New Calorie Surplus Research

Hi Jordan,

There is a new research paper by Eric Helms where they found that maintenance, a small surplus, and a large surplus all produced the same amount of muscle growth with the only difference being more fat mass gain for the larger surplus groups.

In the past, I believe you have said that a bigger surplus usually results in more muscle growth than a small surplus, but the bigger surplus comes with much more fat mass gain (please correct me if this is not what you’ve said).

So, I was curious of what your thoughts are on this research since it seems to show that maintenance and a large surplus both result in the same amount of muscle growth.

Thanks for all the great stuff you guys put out, especially the podcast! (also, is there a chance you guys will talk about this paper on the podcast?)

Yes, I saw the paper- available here.

I think this paper supports that larger surpluses track with larger increases in body fat, as measured by skin folds in this study.

I do not think this paper provides great insight into what happens with muscle hypertrophy at different levels, as only the biceps got bigger in all groups (or even the two surplus groups) and allowed direct comparison. It was a growth of 0.2-0.3cm. To me, that doesn’t really allow for a big enough different to say anything definitively about energy surpluses in a heterogenous group of trainees. That also is an important point that I’d agree with, that on average, magnitude of surplus doesn’t necessarily predict hypertrophy outcomes across a highly variable population. I actually didn’t see that they reported weight change between groups either, so it’s difficult to say much about the correlation between magnitude of weight gain and hypertrophy outcomes compared to previous data on this.
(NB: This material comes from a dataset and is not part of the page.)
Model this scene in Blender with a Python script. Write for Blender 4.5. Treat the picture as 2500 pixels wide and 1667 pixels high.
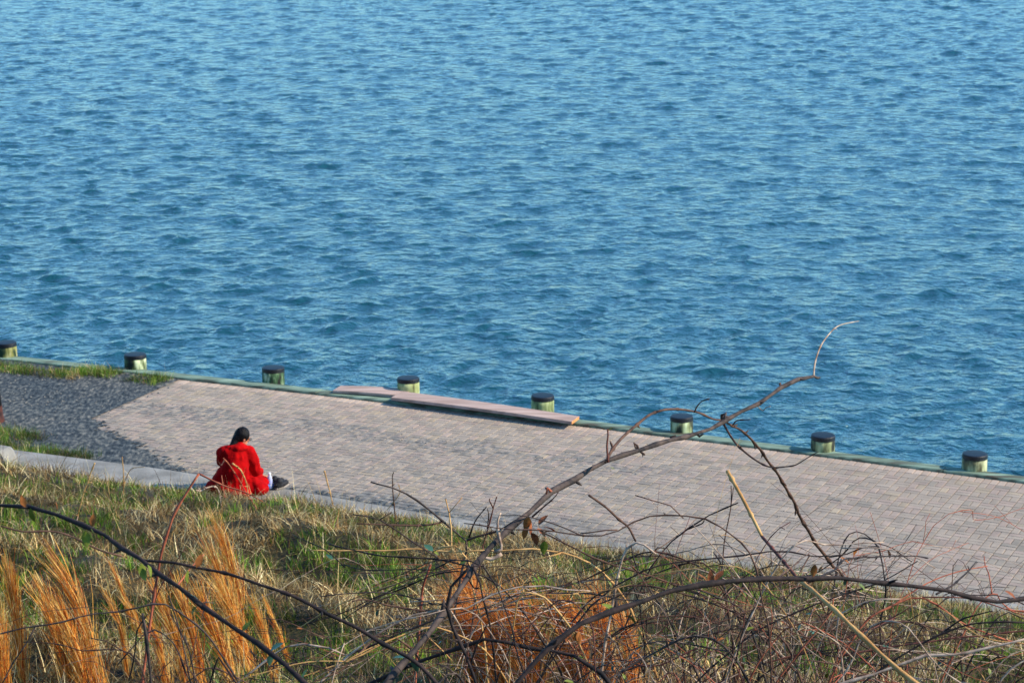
import bpy, bmesh, math, random
import numpy as np
from mathutils import Vector, Matrix, noise

# ------------------------------------------------------------------ camera, sky, sun, exposure
sc = bpy.context.scene
for o in list(bpy.data.objects): bpy.data.objects.remove(o)
C = sc.collection
CAMH = 9.36; PITCH = math.radians(14.1); FPX = 6000.0
cam = bpy.data.cameras.new('camera'); camo = bpy.data.objects.new('camera', cam); C.objects.link(camo)
camo.location = (0, 0, CAMH); camo.rotation_euler = (math.pi/2 - PITCH, 0, 0)
cam.sensor_width = 36; cam.lens = 36*FPX/2500; cam.clip_start = 0.1; cam.clip_end = 9000
sc.camera = camo
cam.dof.use_dof = True; cam.dof.focus_distance = 9.5; cam.dof.aperture_fstop = 15
SUN_EL = math.radians(35); SUN_AZ = math.radians(99)      # azimuth clockwise from the view direction (+Y)
w = bpy.data.worlds.new('World'); sc.world = w; w.use_nodes = True
nt = w.node_tree; bg = nt.nodes['Background']
sky = nt.nodes.new('ShaderNodeTexSky'); sky.sky_type = 'NISHITA'; sky.sun_disc = False
sky.sun_elevation = SUN_EL; sky.sun_rotation = SUN_AZ
sky.air_density = 1.0; sky.dust_density = 0.0; sky.ozone_density = 5.0
deep = nt.nodes.new('ShaderNodeMixRGB'); deep.blend_type = 'MULTIPLY'; deep.inputs[0].default_value = 1; deep.inputs[2].default_value = (.72, 1.05, 1.16, 1)   # clear deep blue sky
nt.links.new(sky.outputs[0], deep.inputs[1]); nt.links.new(deep.outputs[0], bg.inputs[0]); bg.inputs[1].default_value = 0.15
sl = bpy.data.lights.new('sun', 'SUN'); sl.energy = 4.2; sl.angle = math.radians(0.5); sl.color = (1, .87, .70)
so = bpy.data.objects.new('sun', sl); C.objects.link(so)
sd = Vector((math.sin(SUN_AZ)*math.cos(SUN_EL), math.cos(SUN_AZ)*math.cos(SUN_EL), math.sin(SUN_EL)))
so.rotation_euler = sd.to_track_quat('Z', 'Y').to_euler()
sc.view_settings.view_transform = 'Standard'; sc.view_settings.look = 'None'
sc.view_settings.exposure = 0.8; sc.view_settings.gamma = 1

# ------------------------------------------------------------------ frames
def ray(u, v):
    x = (u-1250)/FPX; y = (833.5-v)/FPX
    return Vector((x, math.cos(PITCH)+y*math.sin(PITCH), -math.sin(PITCH)+y*math.cos(PITCH)))
CP = Vector((0, 0, CAMH))
def at(u, v, z=0.0):
    d = ray(u, v); return CP + d*((z-CAMH)/d.z)
def atd(u, v, dep): return CP + ray(u, v)*dep
D1 = Vector((0.9115, -0.4113, 0)); N1 = Vector((0.4113, 0.9115, 0)); O1 = at(1250, 1023); O1.z = 0
def qf(s): return -.00311*s*s + .00805*s + .0512
def st(s, t, z=0.0):
    p = O1 + D1*s + N1*(qf(s)-t); p.z = z; return p
def to_st(p):
    v = Vector((p[0]-O1.x, p[1]-O1.y, 0)); s = v.dot(D1); return s, qf(s) - v.dot(N1)
T0 = 5.0
def hz(x, y):
    s, t = to_st((x, y))
    if t < T0: return 0.02
    a = t-T0
    z = .07 + .262*a + .04*(1-math.exp(-a*3))
    k = min(1, a/2.2)
    z += k*(.20*math.sin(a*1.55+.35*math.sin(s*.6)+.4) + .22*noise.noise(Vector((s*.35, a*.5, 3)))
            + .13*noise.noise(Vector((s*1.3, a*1.5, 9))) + .05*noise.noise(Vector((s*4, a*4, 19))))
    return z
def ground_px(u, v):
    d = ray(u, v); t = 3.0
    while t < 60:
        p = CP + d*t
        if p.z < hz(p.x, p.y): return p
        t += .03
    return CP + d*30

# ------------------------------------------------------------------ helpers
def tag(o, label=None, cat=None, group=None, kind=None):
    if label: o['label'] = label
    if cat: o['category'] = cat
    if group: o['group'] = group
    if kind: o['kind'] = kind
    return o
def empty(name, loc, rz=0):
    o = bpy.data.objects.new(name, None); C.objects.link(o); o.location = loc; o.rotation_euler = (0, 0, rz)
    o.empty_display_size = .2; return o
class MB:
    def __init__(s): s.v = []; s.f = []; s.c = None
    def add(s, v, f):
        k = len(s.v); s.v += [tuple(p) for p in v]; s.f += [tuple(i+k for i in q) for q in f]
    def box(s, x0, x1, y0, y1, z0, z1, M=None, bev=0):
        v = [Vector(p) for p in ((x0,y0,z0),(x1,y0,z0),(x1,y1,z0),(x0,y1,z0),(x0,y0,z1),(x1,y0,z1),(x1,y1,z1),(x0,y1,z1))]
        if M: v = [M @ p for p in v]
        s.add(v, [(0,3,2,1),(4,5,6,7),(0,1,5,4),(1,2,6,5),(2,3,7,6),(3,0,4,7)])
    def lathe(s, prof, n=24, c=(0,0,0), M=None):
        k = []; c = Vector(c)
        for r, z in prof:
            for i in range(n):
                a = 2*math.pi*i/n; p = Vector((r*math.cos(a), r*math.sin(a), z)) + c
                k.append(M @ p if M else p)
        f = []
        for j in range(len(prof)-1):
            for i in range(n): f.append((j*n+i, j*n+(i+1)%n, (j+1)*n+(i+1)%n, (j+1)*n+i))
        f.append(tuple(range(n))[::-1]); f.append(tuple((len(prof)-1)*n+i for i in range(n)))
        s.add(k, f)
    def tube(s, pts, rad, n=6):
        pts = [Vector(p) for p in pts]; m = len(pts)
        if m < 2: return
        if not hasattr(rad, '__len__'): rad = [rad]*m
        vs = []; up = Vector((.3, .2, .93)).normalized(); pu = None
        for i, p in enumerate(pts):
            t = (pts[min(i+1, m-1)]-pts[max(i-1, 0)])
            t = t.normalized() if t.length > 1e-9 else Vector((0, 0, 1))
            a = (pu if pu is not None else up); a = a - t*a.dot(t)
            if a.length < 1e-4: a = t.orthogonal()
            a.normalize(); pu = a; b = t.cross(a)
            for k in range(n):
                g = 2*math.pi*k/n; vs.append(p + (a*math.cos(g)+b*math.sin(g))*rad[i])
        f = []
        for i in range(m-1):
            for k in range(n): f.append((i*n+k, i*n+(k+1)%n, (i+1)*n+(k+1)%n, (i+1)*n+k))
        f.append(tuple(range(n))[::-1]); f.append(tuple((m-1)*n+k for k in range(n)))
        s.add(vs, f)
    def build(s, name, mat, parent=None, smooth=False):
        me = bpy.data.meshes.new(name); me.from_pydata(s.v, [], s.f)
        if smooth: me.shade_smooth()
        o = bpy.data.objects.new(name, me); C.objects.link(o)
        if mat: me.materials.append(mat)
        if parent:
            o.parent = parent
            o.matrix_parent_inverse = (Matrix.Translation(parent.location) @ parent.rotation_euler.to_matrix().to_4x4()).inverted() if parent.type == 'EMPTY' else Matrix()
        return o
def bake(o):
    dg = bpy.context.evaluated_depsgraph_get(); me = bpy.data.meshes.new_from_object(o.evaluated_get(dg))
    o.modifiers.clear(); old = o.data; o.data = me; me.name = o.name; bpy.data.meshes.remove(old)
def spline(pts, step):
    pts = [Vector(p) for p in pts]; out = []
    if len(pts) == 2: pts = [pts[0], (pts[0]+pts[1])/2, pts[1]]
    P = [pts[0]*2-pts[1]] + pts + [pts[-1]*2-pts[-2]]
    for i in range(1, len(P)-2):
        a, b, c, d = P[i-1], P[i], P[i+1], P[i+2]; k = max(1, int((c-b).length/step))
        for j in range(k):
            t = j/k
            out.append(.5*((2*b)+(c-a)*t+(2*a-5*b+4*c-d)*t*t+(3*b-a-3*c+d)*t**3))
    out.append(pts[-1]); return out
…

I don’t think the evidence in this paper changes my mind re: surplus size and hypertrophy. Specifically, existing evidence shows that larger surpluses and subsequently greater amounts of weight gain produces more hypertrophy than less in individuals who are lifting weights. On the other hand, the existing evidence didn’t use ultrasound to measure muscle thickness and the differences in weight change were quite substantial. I do think this paper reinforces the notion that surplus size =/= strength gain. I think additional papers showing similar results, e.g. no real differences in hypertrophy as measured by muscle thickness values despite different amounts of weight gain would change my mind.